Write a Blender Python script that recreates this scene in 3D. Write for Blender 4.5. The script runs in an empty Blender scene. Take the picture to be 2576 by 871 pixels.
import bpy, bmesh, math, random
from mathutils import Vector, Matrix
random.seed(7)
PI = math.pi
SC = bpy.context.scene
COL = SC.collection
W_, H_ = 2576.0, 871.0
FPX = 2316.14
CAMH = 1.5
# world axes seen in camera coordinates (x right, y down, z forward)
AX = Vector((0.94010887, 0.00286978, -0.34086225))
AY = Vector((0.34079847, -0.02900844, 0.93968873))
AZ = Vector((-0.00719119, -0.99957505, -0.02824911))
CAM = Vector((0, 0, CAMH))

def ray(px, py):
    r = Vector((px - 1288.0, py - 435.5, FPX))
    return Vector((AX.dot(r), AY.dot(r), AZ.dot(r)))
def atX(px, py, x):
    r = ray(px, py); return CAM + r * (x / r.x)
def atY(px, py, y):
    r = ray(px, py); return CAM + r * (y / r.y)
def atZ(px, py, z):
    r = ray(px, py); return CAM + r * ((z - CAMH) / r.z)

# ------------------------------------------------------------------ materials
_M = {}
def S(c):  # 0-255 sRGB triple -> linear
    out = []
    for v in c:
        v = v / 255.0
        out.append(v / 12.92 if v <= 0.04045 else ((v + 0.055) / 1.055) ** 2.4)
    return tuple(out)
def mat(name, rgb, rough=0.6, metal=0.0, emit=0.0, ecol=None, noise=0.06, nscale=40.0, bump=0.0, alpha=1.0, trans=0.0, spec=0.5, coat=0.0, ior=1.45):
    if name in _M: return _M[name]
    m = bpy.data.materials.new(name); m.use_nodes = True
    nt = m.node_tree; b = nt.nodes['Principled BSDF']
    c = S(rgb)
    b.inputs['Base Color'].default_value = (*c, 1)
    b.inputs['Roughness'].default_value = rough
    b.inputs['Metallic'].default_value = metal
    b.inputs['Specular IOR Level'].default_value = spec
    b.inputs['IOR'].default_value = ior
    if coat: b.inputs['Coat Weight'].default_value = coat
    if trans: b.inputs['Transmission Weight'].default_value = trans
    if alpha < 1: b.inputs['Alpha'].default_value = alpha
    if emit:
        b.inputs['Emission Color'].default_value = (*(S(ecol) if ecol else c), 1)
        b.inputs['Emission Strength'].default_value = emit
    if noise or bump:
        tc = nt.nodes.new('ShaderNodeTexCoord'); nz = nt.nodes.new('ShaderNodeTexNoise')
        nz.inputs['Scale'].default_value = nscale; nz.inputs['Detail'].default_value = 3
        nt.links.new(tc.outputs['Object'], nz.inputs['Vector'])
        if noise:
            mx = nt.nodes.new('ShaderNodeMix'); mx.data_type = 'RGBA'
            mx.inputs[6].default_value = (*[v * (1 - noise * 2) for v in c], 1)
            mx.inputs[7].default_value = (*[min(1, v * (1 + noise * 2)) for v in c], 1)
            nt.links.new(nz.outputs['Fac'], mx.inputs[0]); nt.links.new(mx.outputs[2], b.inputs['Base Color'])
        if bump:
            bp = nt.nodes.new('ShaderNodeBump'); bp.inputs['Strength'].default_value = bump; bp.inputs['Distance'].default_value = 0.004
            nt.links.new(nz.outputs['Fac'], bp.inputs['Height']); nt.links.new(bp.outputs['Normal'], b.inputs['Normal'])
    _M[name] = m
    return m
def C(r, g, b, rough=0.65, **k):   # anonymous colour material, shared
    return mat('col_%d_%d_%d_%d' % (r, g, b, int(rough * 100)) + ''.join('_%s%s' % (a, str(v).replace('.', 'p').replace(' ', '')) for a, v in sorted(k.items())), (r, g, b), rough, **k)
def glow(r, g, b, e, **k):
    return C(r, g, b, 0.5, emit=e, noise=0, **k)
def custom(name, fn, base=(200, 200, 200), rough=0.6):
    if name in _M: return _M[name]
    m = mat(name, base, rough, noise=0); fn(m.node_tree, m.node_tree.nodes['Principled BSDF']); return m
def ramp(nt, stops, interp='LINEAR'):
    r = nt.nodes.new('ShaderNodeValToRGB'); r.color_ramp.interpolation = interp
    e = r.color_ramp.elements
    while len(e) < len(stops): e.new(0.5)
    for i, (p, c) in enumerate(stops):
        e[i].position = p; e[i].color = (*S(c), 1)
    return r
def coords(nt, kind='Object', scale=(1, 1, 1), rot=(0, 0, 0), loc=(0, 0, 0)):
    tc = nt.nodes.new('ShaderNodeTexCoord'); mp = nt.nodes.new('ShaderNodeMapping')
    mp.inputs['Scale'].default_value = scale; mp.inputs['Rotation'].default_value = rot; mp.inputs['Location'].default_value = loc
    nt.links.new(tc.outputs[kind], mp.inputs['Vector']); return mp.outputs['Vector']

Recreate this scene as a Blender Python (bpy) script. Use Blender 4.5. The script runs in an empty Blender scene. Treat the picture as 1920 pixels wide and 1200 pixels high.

******

Write the entries again, exactly as they stand.

Write a Blender Python script that recreates this scene in 3D. Write for Blender 4.5. The script runs in an empty Blender scene. Take the picture to be 2576 by 871 pixels.
import bpy, bmesh, math, random
from mathutils import Vector, Matrix
random.seed(7)
PI = math.pi
SC = bpy.context.scene
COL = SC.collection
W_, H_ = 2576.0, 871.0
FPX = 2316.14
CAMH = 1.5
# world axes seen in camera coordinates (x right, y down, z forward)
AX = Vector((0.94010887, 0.00286978, -0.34086225))
AY = Vector((0.34079847, -0.02900844, 0.93968873))
AZ = Vector((-0.00719119, -0.99957505, -0.02824911))
CAM = Vector((0, 0, CAMH))

def ray(px, py):
    r = Vector((px - 1288.0, py - 435.5, FPX))
    return Vector((AX.dot(r), AY.dot(r), AZ.dot(r)))
def atX(px, py, x):
    r = ray(px, py); return CAM + r * (x / r.x)
def atY(px, py, y):
    r = ray(px, py); return CAM + r * (y / r.y)
def atZ(px, py, z):
    r = ray(px, py); return CAM + r * ((z - CAMH) / r.z)

# ------------------------------------------------------------------ materials
_M = {}
def S(c):  # 0-255 sRGB triple -> linear
    out = []
    for v in c:
        v = v / 255.0
        out.append(v / 12.92 if v <= 0.04045 else ((v + 0.055) / 1.055) ** 2.4)
    return tuple(out)
def mat(name, rgb, rough=0.6, metal=0.0, emit=0.0, ecol=None, noise=0.06, nscale=40.0, bump=0.0, alpha=1.0, trans=0.0, spec=0.5, coat=0.0, ior=1.45):
    if name in _M: return _M[name]
    m = bpy.data.materials.new(name); m.use_nodes = True
    nt = m.node_tree; b = nt.nodes['Principled BSDF']
    c = S(rgb)
    b.inputs['Base Color'].default_value = (*c, 1)
    b.inputs['Roughness'].default_value = rough
    b.inputs['Metallic'].default_value = metal
    b.inputs['Specular IOR Level'].default_value = spec
    b.inputs['IOR'].default_value = ior
    if coat: b.inputs['Coat Weight'].default_value = coat
    if trans: b.inputs['Transmission Weight'].default_value = trans
    if alpha < 1: b.inputs['Alpha'].default_value = alpha
    if emit:
        b.inputs['Emission Color'].default_value = (*(S(ecol) if ecol else c), 1)
        b.inputs['Emission Strength'].default_value = emit
    if noise or bump:
        tc = nt.nodes.new('ShaderNodeTexCoord'); nz = nt.nodes.new('ShaderNodeTexNoise')
        nz.inputs['Scale'].default_value = nscale; nz.inputs['Detail'].default_value = 3
        nt.links.new(tc.outputs['Object'], nz.inputs['Vector'])
        if noise:
            mx = nt.nodes.new('ShaderNodeMix'); mx.data_type = 'RGBA'
            mx.inputs[6].default_value = (*[v * (1 - noise * 2) for v in c], 1)
            mx.inputs[7].default_value = (*[min(1, v * (1 + noise * 2)) for v in c], 1)
            nt.links.new(nz.outputs['Fac'], mx.inputs[0]); nt.links.new(mx.outputs[2], b.inputs['Base Color'])
        if bump:
            bp = nt.nodes.new('ShaderNodeBump'); bp.inputs['Strength'].default_value = bump; bp.inputs['Distance'].default_value = 0.004
            nt.links.new(nz.outputs['Fac'], bp.inputs['Height']); nt.links.new(bp.outputs['Normal'], b.inputs['Normal'])
    _M[name] = m
    return m
def C(r, g, b, rough=0.65, **k):   # anonymous colour material, shared
    return mat('col_%d_%d_%d_%d' % (r, g, b, int(rough * 100)) + ''.join('_%s%s' % (a, str(v).replace('.', 'p').replace(' ', '')) for a, v in sorted(k.items())), (r, g, b), rough, **k)
def glow(r, g, b, e, **k):
    return C(r, g, b, 0.5, emit=e, noise=0, **k)
def custom(name, fn, base=(200, 200, 200), rough=0.6):
    if name in _M: return _M[name]
    m = mat(name, base, rough, noise=0); fn(m.node_tree, m.node_tree.nodes['Principled BSDF']); return m
def ramp(nt, stops, interp='LINEAR'):
    r = nt.nodes.new('ShaderNodeValToRGB'); r.color_ramp.interpolation = interp
    e = r.color_ramp.elements
    while len(e) < len(stops): e.new(0.5)
    for i, (p, c) in enumerate(stops):
        e[i].position = p; e[i].color = (*S(c), 1)
    return r
def coords(nt, kind='Object', scale=(1, 1, 1), rot=(0, 0, 0), loc=(0, 0, 0)):
    tc = nt.nodes.new('ShaderNodeTexCoord'); mp = nt.nodes.new('ShaderNodeMapping')
    mp.inputs['Scale'].default_value = scale; mp.inputs['Rotation'].default_value = rot; mp.inputs['Location'].default_value = loc
    nt.links.new(tc.outputs[kind], mp.inputs['Vector']); return mp.outputs['Vector']

Recreate this scene as a Blender Python (bpy) script. Use Blender 4.5. The script runs in an empty Blender scene. Treat the picture as 1920 pixels wide and 1200 pixels high.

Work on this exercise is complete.